L’étape suivante a souvent recours à la projection vidéo sur un support soigneusement préparé pour y poser les éléments essentiels en dessin crayon. A partir de cette étape on peut poser écrit les étapes du travail de réalisation à faire comme on le fait en « ordonnancement » industriel. Décomposition en « X » zones à réaliser. Décomposition de chaque zone en « X » strates (l’équivalents des glacis du XVIII ème siècle). Des myriades de « trucs » ont été construits comme nous construisions des CMO (« concepts Modèles-Outils ») en consulting pour avoir en mémoire des voies neuves réutilisables de tableau en tableau. Peu de peintres ont posé par écrits leurs « trucs ». On mentionnera Léonard de Vinci (codex) et Caravage. Notre époque est devenue plus structurée et se prépare à l’«I.A.» (Intelligence Artificielle)…

Et à partir de là on travaille comme autrefois en esprit de qualité ; Nos grands tableaux exigent entre 300 et 400 heures de réalisation. Comme autrefois il y a des tableaux dans le tableau.
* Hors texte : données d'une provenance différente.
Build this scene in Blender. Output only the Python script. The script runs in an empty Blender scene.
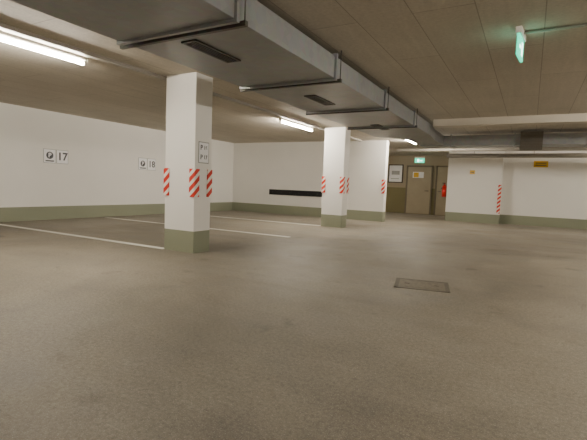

Beaucoup de regards extérieurs en perçoivent sur le champ la singularité et témoignent souvent de l’émotion SSS reçue.

Des outils neufs en pose de pigments

Il a été proposé à l’observateur d’arts graphiques trois visions successives différentes. D’abord celle des peintres figuratifs (des civilisations antiques jusqu’au milieu du XIXème siècle) ; celles qui savaient faire des tableaux dans le tableau. Ensuite celle des impressionnistes figuratifs ; mais sachant s’extraire du travail des détails pour exprimer plus en grande sobriété d’exécution (plus flous). Enfin les modernes et contemporains qui, pour les plus récents, ont progressivement allégé tout, jusqu’ au vide intégral pour les plus radicaux. Les technologies, c’est à dire les techniques les plus immédiatement récentes, nous apportent de nouveaux outils.

Ces outils neufs portent sur des domaines très différents mais complémentaires. Un exposé est accessible mais serait déplacé ici. Il faudrait décrire les outils neufs en technos photographiques, logicielles (jusqu’ aux « fractales »), conception, et même retour sur les outils de pose des pigments-peinture. L’objectif global ici est de tirer parti de ces voies neuves pour obtenir ce « fou-fini » si rarement obtenu précédemment.